Talking About Revolutionary Massachusetts This Week

From midnight to 1:00 A.M. on Wednesday, 26 July, I’m scheduled to be interviewed by Bradley Jay on his radio show, Jay Talking. That will be on WBZ, 1030 AM.

[CORRECTION: It turns out that when I agreed to be on the show on 26 July, the producer was thinking that’s the date when I’d show up at the studio for a show to be broadcast on 27 July. So the conversation will actually happen early on Thursday.]

(Assuming, that is, that the U.S. Constitution is still operative and we haven’t stumbled into any wars that will preempt regular programming. Hard to be confident these days.)

I understand that Jay is a fan of Revolutionary history. I expect we’ll talk about The Road to Concord, Gen. Washington in Cambridge, and other gossip I’ve collected over the years.

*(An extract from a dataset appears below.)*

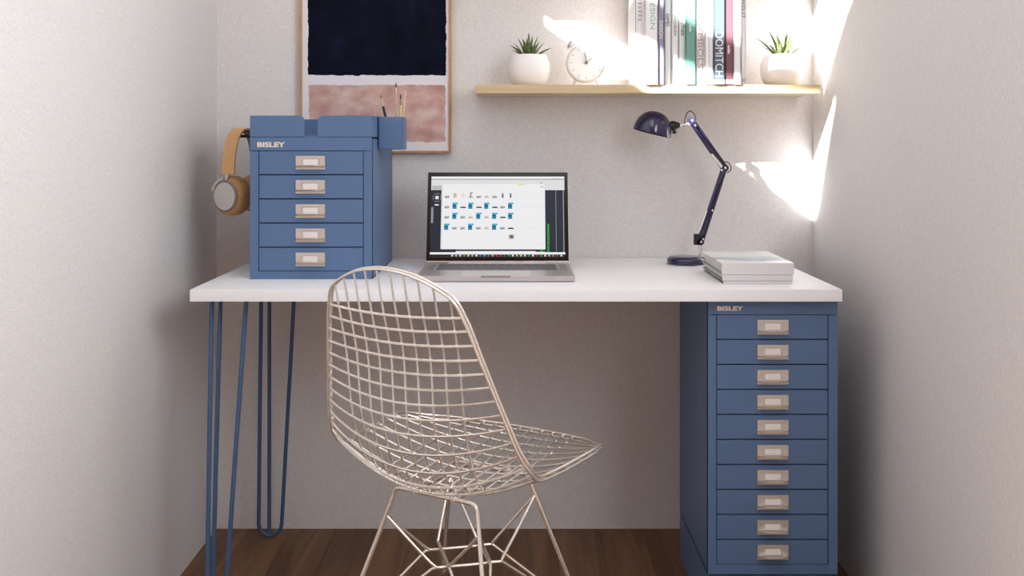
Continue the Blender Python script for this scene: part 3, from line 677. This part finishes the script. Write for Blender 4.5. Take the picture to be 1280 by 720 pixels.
inn = [(max(0, r-.0015), max(0, z-.0015)) for r, z in prof[1:]]
bm = new(); lathe(bm, prof, 44, mxx); shd = obj('shade', bm, M['navy'], lampo, 60)
bm = new(); lathe(bm, [(r0-.0012, .0002)]+[(r*.97, z*.97) for r, z in prof[2:]], 44, mxx); obj('shade_lining', bm, M['shadein'], shd, 60)
bm = new(); lathe(bm, [(0, .010), (.010, .013), (.015, .022), (.013, .032), (.008, .044), (0, .050)], 20, mxx); obj('bulb', bm, M['card'], shd, 60)
q = LP(839, 157); qx = Vector((.97, 0, .05)).normalized(); mq = Matrix.Translation(q) @ qx.to_track_quat('Z', 'Y').to_matrix().to_4x4()
bm = new(); lathe(bm, [(0, -.004), (.011, -.004), (.012, .002), (.012, .009), (.009, .013), (.008, .018), (.005, .022), (0, .022)], 20, mq); obj('lamp_socket', bm, M['black'], lampo, 40)
tb('wing_nut', M['black'], lampo, [LP(842.5, 160, -.01), LP(843, 167, -.012)], [.004, .0055], 10)
bm = new(); tube(bm, [LP(836.8, 172, -.004), LP(837, 192, -.004)], .0005, 5); obj('pull_chain', bm, M['chrome'], lampo)
bm = new(); bmesh.ops.create_uvsphere(bm, u_segments=10, v_segments=8, radius=.0022, matrix=Matrix.Translation(LP(837, 193.5, -.004))); obj('pull_bead', bm, M['chrome'], lampo, 'all')

# ------------------------------------------------------------------ books lying on the desk
def covermat():
    m = mat('photo_cover', (232, 232, 232), .35); tc = N(m, 'ShaderNodeTexCoord'); wv = noise(m, mapped(m, (9, 5, 1)), 1, 1)
    sp = N(m, 'ShaderNodeSeparateXYZ'); link(m, tc.outputs['Object'], sp.inputs[0])
    ad_ = N(m, 'ShaderNodeMath'); ad_.operation = 'MULTIPLY_ADD'; link(m, wv.outputs['Fac'], ad_.inputs[0]); ad_.inputs[1].default_value = .12; link(m, sp.outputs[1], ad_.inputs[2])
    r = N(m, 'ShaderNodeMapRange'); r.inputs[1].default_value = -.06; r.inputs[2].default_value = .18; link(m, ad_.outputs[0], r.inputs[0])
    link(m, ramp(m, r.outputs[0], [(0, (232, 230, 232)), (.22, (228, 228, 230)), (.30, (150, 168, 190)), (.44, (196, 206, 214)), (.52, (226, 230, 228)), (1, (240, 240, 238))]), bsdf(m).inputs['Base Color']); return m
CV = covermat(); fade = grain('faint_title', (196, 190, 182), .5); cov = grain('stone_cover', (214, 211, 212), .5, amount=.02); covd = grain('gap_shade_grey', (150, 149, 152), .6)  # grey cover colour stands in for shade between the stacked books
def flatbook(label, x0, x1, y0, y1, z0, z1, top, spine, turn=0):
    b = thing('book', label, 'book', ((x0+x1)/2, (y0+y1)/2, z0), 'books lying on the desk'); t = min(.003, (z1-z0)*.22)
    bm = new(); box(bm, x0, x1, y0, y1, z1-t, z1, bev=.0006); obj('front_cover', bm, top, b)
    bm = new(); box(bm, x0, x1, y0, y1, z0, z0+t, bev=.0006); obj('back_cover', bm, covd, b)
    bm = new(); box(bm, x0+.0003, x1-.0003, y0-.0008, y0+t, z0+.0004, z1-.0004, bev=.0010); obj('spine', bm, spine, b)
    bx('pages', M['page'], b, x0+.005, x1-.002, y0+t, y1-.005, z0+t, z1-t); b.rotation_euler.z = turn; return b
d0 = DZ
flatbook('thin white book at the bottom of the desk pile', .4545, .606, 2.257, 2.490, d0, d0+.0066, covd, cov, .003)
flatbook('pale book in the middle of the desk pile', .4530, .609, 2.257, 2.494, d0+.0067, d0+.0205, cov, cov, -.004)
tb3 = flatbook('thick white book with blue-grey cover picture on top of the pile', .4515, .6110, 2.2565, 2.494, d0+.0206, d0+.0464, CV, cov)
bm = new()
for k in range(16): box(bm, .478+k*.0062, .478+k*.0062+.0042, 2.462, 2.469, d0+.0464, d0+.0466)
obj('cover_title', bm, fade, tb3)

# ------------------------------------------------------------------ wire chair
CX0, CY0, CTH, DV = -.2427, 1.7460, .5430, .0278
KT = [-2.5, 1, 4, 7, 9, 11, 12.5, 14, 16, 18.5, 21, 23]
CF = [.0185, .0402, .0613, .0677, .0745, .1017, .1323, .1775, .2490, .3466, .4409, .5104]
CZs = [.8327, .7454, .6681, .5871, .5313, .4587, .4161, .3996, .4055, .4151, .4246, .4340]
EF = [.0119, .0142, .0145, .0302, .0384, .0300, .0188, -.0020, -.0171, -.0217, -.0485, -.0883]
EZ = [-.0216, .0057, .0107, .0197, .0277, .0518, .0644, .0604, .0506, .0470, .0385, .0207]
CW = [.1106, .1470, .1677, .1867, .1996, .2113, .2201, .2199, .2255, .2369, .2393, .2433]
def slopes(v):
    n = len(v); m = [0]*n
    for i in range(n):
        if i == 0: m[i] = (v[1]-v[0])/(KT[1]-KT[0])
        elif i == n-1: m[i] = (v[-1]-v[-2])/(KT[-1]-KT[-2])
        else:
            hs, hd = KT[i]-KT[i-1], KT[i+1]-KT[i]; m[i] = (hs*hs*v[i+1]+(hd*hd-hs*hs)*v[i]-hd*hd*v[i-1])/(hs*hd*(hd+hs))
    return m
SL = {id(v): slopes(v) for v in (CF, CZs, EF, EZ, CW)}
def at(v, t):
    i = 0
    while i < len(KT)-2 and t >= KT[i+1]: i += 1
    h = KT[i+1]-KT[i]; u = (t-KT[i])/h; m = SL[id(v)]
    return (2*u**3-3*u*u+1)*v[i]+(u**3-2*u*u+u)*h*m[i]+(-2*u**3+3*u*u)*v[i+1]+(u**3-u*u)*h*m[i+1]
FWD, RGT = Vector((math.sin(CTH), math.cos(CTH), 0)), Vector((math.cos(CTH), -math.sin(CTH), 0)); ORG = Vector((CX0, CY0, 0))
def cpt(f, s, z): return ORG+FWD*f+RGT*s+Vector((0, 0, z))
def shell(s, t, off=0):
    u = (abs(s)/at(CW, t))**2; f = at(CF, t)+at(EF, t)*u; z = at(CZs, t)+at(EZ, t)*u
    if off:
        df, dz = at(CF, t+.2)-at(CF, t-.2), at(CZs, t+.2)-at(CZs, t-.2); L = math.hypot(df, dz); f += -dz/L*off; z += df/L*off
    return cpt(f, s, z)
TOPS = {.0139: -2.3007, .0417: -2.2606, .0695: -2.1513, .0973: -1.8388, .1251: -1.1140}
CM = Vector((-.103, 1.977, 0))
chair = thing('wire_chair', 'silver wire mesh chair drawn up to the white desk', 'chair', CM)
side = [(.0, -2.315), (.0139, -2.305), (.0417, -2.265), (.0695, -2.155), (.0973, -1.85), (.1251, -1.13), (.1385, -.2)]+[(at(CW, t), t) for t in [1+.75*k for k in range(26)]]+[(.2372, 20.5), (.2320, 21.2), (.2220, 21.8), (.2060, 22.35), (.1860, 22.75), (.1620, 22.95), (.1350, 23.0), (.1, 23.0), (.05, 23.0), (0, 23.0)]
full = side+[(-s, t) for s, t in side[-2:0:-1]]
def inside(t):
    """half width of the outline at row t"""
    return at(CW, t) if t < 20 else {20: .2382, 21: .2338, 22: .2168}[t]
for off in (-.0042, .0042):
    pts = smoothpath([shell(s, min(t, 23), off) for s, t in full], 3, True); bm = new(); tube(bm, pts, .0027, 8, True); obj('rim_wire', bm, M['wire'], chair, 'all')
for j in range(10):
    s = (j-4.5)*DV; t0 = TOPS[min(TOPS, key=lambda k: abs(k-abs(s)))]; n = 44
    tb('long_wire', M['wire'], chair, [shell(s, t0+(23-t0)*k/n, .0022) for k in range(n+1)], .0021, 6)
for t in range(1, 23):
    wd = inside(t); n = 22
    tb('cross_wire', M['wire'], chair, [shell(-wd+2*wd*k/n, t, -.0020) for k in range(n+1)], .0024, 6)
# wire base: four splayed legs, mount bars, crossed bracing
fwd, rgt = FWD, RGT
def bp(a, b, z): return CM+fwd*a+rgt*b+Vector((0, 0, z))
ZT, HI, LO = .388, .095, .200
legs = {}
for a in (-1, 1):
    for b in (-1, 1):
        top, foot = bp(a*HI, b*HI, ZT-.012), bp(a*LO, b*LO, .006)
        path = smoothpath([bp(a*HI, b*HI*.6, ZT+.004), bp(a*HI, b*HI*.92, ZT+.002), top], 4)+[top.lerp(foot, .3), foot]
        leg = tb('leg', M['wire'], chair, path, .0043, 10); legs[a, b] = (top, foot)
        bm = new(); lathe(bm, [(0, 0), (.0085, 0), (.009, .004), (.0065, .012), (.0045, .016), (0, .016)], 14, Matrix.Translation(bp(a*LO, b*LO, 0))); obj('glide', bm, M['rubber'], leg, 40)
        bm = new(); lathe(bm, [(0, 0), (.007, 0), (.0075, .006), (.006, .012), (0, .012)], 14, Matrix.Translation(bp(a*HI, b*HI*.45, ZT+.002))); obj('mount_stud', bm, M['wire'], chair, 40)
for a in (-1, 1): tb('mount_bar', M['wire'], chair, [bp(a*HI, -HI*.6, ZT+.004), bp(a*HI, HI*.6, ZT+.004)], .0045, 10)
for b in (-1, 1): tb('mount_bar', M['wire'], chair, [bp(-HI, b*HI*.5, ZT+.005), bp(HI, b*HI*.5, ZT+.005)], .0040, 10)
ZB, HB, GB = .247, .066, .043
for (a, b) in ((1, 1), (1, -1)):
    e = (fwd*a+rgt*b).normalized(); n_ = Vector((-e.y, e.x, 0)); dz = .0 if b == 1 else .0065
    for s in (-1, 1):
        c0 = CM+n_*GB*s*(1 if b == 1 else .9)+Vector((0, 0, ZB+dz)); A, B = c0-e*HB, c0+e*HB
        (t1, f1), (t0, f0) = legs[a, b], legs[-a, -b]
        tb('cross_brace', M['wire'], chair, smoothpath([t0.lerp(f0, .10), A+(t0-A)*.08, A+e*.012], 3)[:-1]+smoothpath([A+e*.012, B-e*.012, B+(t1-B)*.08, t1.lerp(f1, .06)], 3), .0031, 8)
        for (F_, T_, P, sg) in ((f0, t0, A, 1), (f1, t1, B, -1)):
            tb('lower_brace', M['wire'], chair, smoothpath([P+e*sg*.02+Vector((0, 0, .0)), P+Vector((0, 0, -.001)), P.lerp(T_.lerp(F_, .72), .1), T_.lerp(F_, .72)], 3), .0029, 8)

But this will be a new experience.

On Saturday, 29 July, I’ll be one of the many speakers at History Camp Pioneer Valley, to be held at the Kittredge Center at Holyoke Community College. This is the second annual gathering of history enthusiasts sharing their research to be organized by the Pioneer Valley History Network.

My presentation will be “An Assassin in Pre-Revolutionary Boston: The Strange Case of Samuel Dyer.” Other presentations on Revolutionary history include “Resurrecting the Memory of Major Joseph Hawley of Northampton: John Adams’s Campaign for a Forgotten Patriot” by Morgan E. Kolakowski, “A Forgotten ‘HessianPrisoner in Brimfield during the Revolutionary War” by Larry and Kitty Lowenthal, “Early Black American Patriotism” by Adam McNeil, and “Pioneer Valley Gravestones (and some of the men who made them), c. 1650-1850” by Bob Drinkwater.

As of today there are still a few slots available for History Camp Pioneer Valley.


Credo2065 said...

I'm curious about this photograph of the gun, which isn't identified (perhaps a person who knows more Massachusetts history than I do would recognise it); how did it come to have that hole in it? It seems to me to be in a curious place. I'm not much educated in matters of artillery, but if the gun had burst upon firing it, I would have expected the rupture to be in the breech... Can you enlighten me?

J. L. Bell said...

That photo shows the “Adams” three-pounder when it was displayed in the chamber atop the Bunker Hill Monument. It’s now ina display case in the climate-controlled lodge at the bottom of the monument.

As I discuss in The Road to Concord, the “Adams” was brought out from retirement for a militia company’s gunnery practice in the 1820s and burst. Brass or bronze cannon tended to burst less catastrophically than iron guns, which was one reason they were more desired in the eighteenth century. I can’t speak to the physics that caused that particular damage, only that that’s how the militia company sheepishly returned the gun to the state.